Output the material beneath this task exactly, images excluded.

Data section:

══════

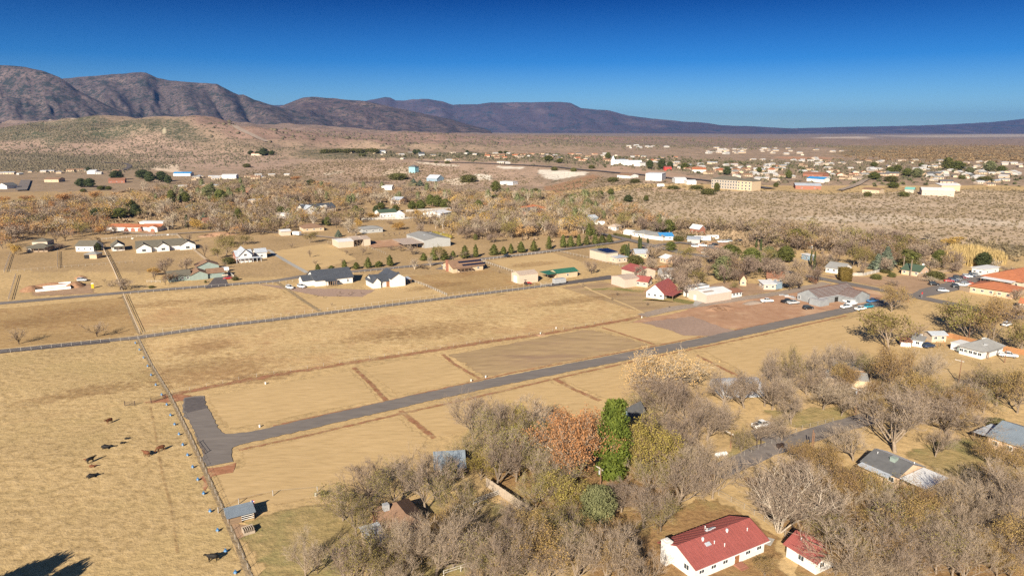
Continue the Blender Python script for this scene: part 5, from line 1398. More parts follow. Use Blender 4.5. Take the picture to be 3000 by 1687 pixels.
# shop and red roofed houses at the end of the lane
r, L, a = house('metal_shed', 'cream metal shop with a low tan roof in front of red roofs', (1785, 833), (1835, 843), 9, 4.0, 'gy', 1.0, PINKISH, R_TAN, 0, cat='shed', wside=0, words='the cream metal shop', ov=.1)
house('house', 'tall cream house with a red metal roof behind the metal shop', (1818, 812), (1868, 824), 12, 4.6, 'gx', 2.0, CREAM, R_RED, 2, words='the tall red roofed house')
house('house', 'low cream wing with a red roof right of the metal shop', (1860, 838), (1897, 842), 7, 2.8, 'gx', 1.8, CREAM, R_RED, 2)
r, L, a = house('house', 'white house with a broad red metal roof and a shady porch', (1893, 871), (1944, 878), 15, 3.0, 'gy', 3.6, WHITE, R_RED, 3, words='the broad red roofed house', ov=.8, wside=0)
porch(r, L / 2, L / 2 + 4.5, -.3, 12, 2.3, R_RED, .1, 2); door(r, L / 2, 5, 2.2, 2.1, 1, DARKIN)
M, ang, L = site((2069, 889), (2142, 877))
r = thing('metal_building', 'long pinkish metal building with a white barrel vaulted roof', 'workshop', M, ang)
walls_roof(r, -L / 2, L / 2, 0, 11, 3.7, 'gx', 1.1, PINKISH, R_WHITE, .1)
b = MB(); b.box((-L / 2 + 3.4, 5.2, 4.55), (6, 6.5, .1)); b.build('roof_patch', R_TAN, r)
walls_roof(r, -6, 5, 11.05, 16, 4.8, 'shed', -.6, WHITE, R_DKBLUE, .1); door(r, -L / 2, 7, 1.6, 2.4, 3, WHITE)
lm('the pinkish metal building', M)
house('house', 'low white annex with a brown roof behind the pinkish metal building', (2142, 872), (2176, 869), 7, 2.4, 'gx', .8, WHITE, R_RUST, 3, wside=0)
# --- houses on the upper left
r, L, a = house('house', 'brown two storey house with olive roofs behind a low fence', (78, 739), (140, 738), 12, 3.0, 'hip', 2.2, BROWNW, R_OLIVE, 3, words='the brown two storey house')
walls_roof(r, -5, 4, 5, 13, 5.8, 'hip', 1.6, CREAM, R_OLIVE, .5); porch(r, -4, 6, -3, 0, 2.6, R_OLIVE, .6, 4)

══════

Task answer:
Continue the Blender Python script for this scene: part 5, from line 1398. More parts follow. Use Blender 4.5. Take the picture to be 3000 by 1687 pixels.
# shop and red roofed houses at the end of the lane
r, L, a = house('metal_shed', 'cream metal shop with a low tan roof in front of red roofs', (1785, 833), (1835, 843), 9, 4.0, 'gy', 1.0, PINKISH, R_TAN, 0, cat='shed', wside=0, words='the cream metal shop', ov=.1)
house('house', 'tall cream house with a red metal roof behind the metal shop', (1818, 812), (1868, 824), 12, 4.6, 'gx', 2.0, CREAM, R_RED, 2, words='the tall red roofed house')
house('house', 'low cream wing with a red roof right of the metal shop', (1860, 838), (1897, 842), 7, 2.8, 'gx', 1.8, CREAM, R_RED, 2)
r, L, a = house('house', 'white house with a broad red metal roof and a shady porch', (1893, 871), (1944, 878), 15, 3.0, 'gy', 3.6, WHITE, R_RED, 3, words='the broad red roofed house', ov=.8, wside=0)
porch(r, L / 2, L / 2 + 4.5, -.3, 12, 2.3, R_RED, .1, 2); door(r, L / 2, 5, 2.2, 2.1, 1, DARKIN)
M, ang, L = site((2069, 889), (2142, 877))
r = thing('metal_building', 'long pinkish metal building with a white barrel vaulted roof', 'workshop', M, ang)
walls_roof(r, -L / 2, L / 2, 0, 11, 3.7, 'gx', 1.1, PINKISH, R_WHITE, .1)
b = MB(); b.box((-L / 2 + 3.4, 5.2, 4.55), (6, 6.5, .1)); b.build('roof_patch', R_TAN, r)
walls_roof(r, -6, 5, 11.05, 16, 4.8, 'shed', -.6, WHITE, R_DKBLUE, .1); door(r, -L / 2, 7, 1.6, 2.4, 3, WHITE)
lm('the pinkish metal building', M)
house('house', 'low white annex with a brown roof behind the pinkish metal building', (2142, 872), (2176, 869), 7, 2.4, 'gx', .8, WHITE, R_RUST, 3, wside=0)
# --- houses on the upper left
r, L, a = house('house', 'brown two storey house with olive roofs behind a low fence', (78, 739), (140, 738), 12, 3.0, 'hip', 2.2, BROWNW, R_OLIVE, 3, words='the brown two storey house')
walls_roof(r, -5, 4, 5, 13, 5.8, 'hip', 1.6, CREAM, R_OLIVE, .5); porch(r, -4, 6, -3, 0, 2.6, R_OLIVE, .6, 4)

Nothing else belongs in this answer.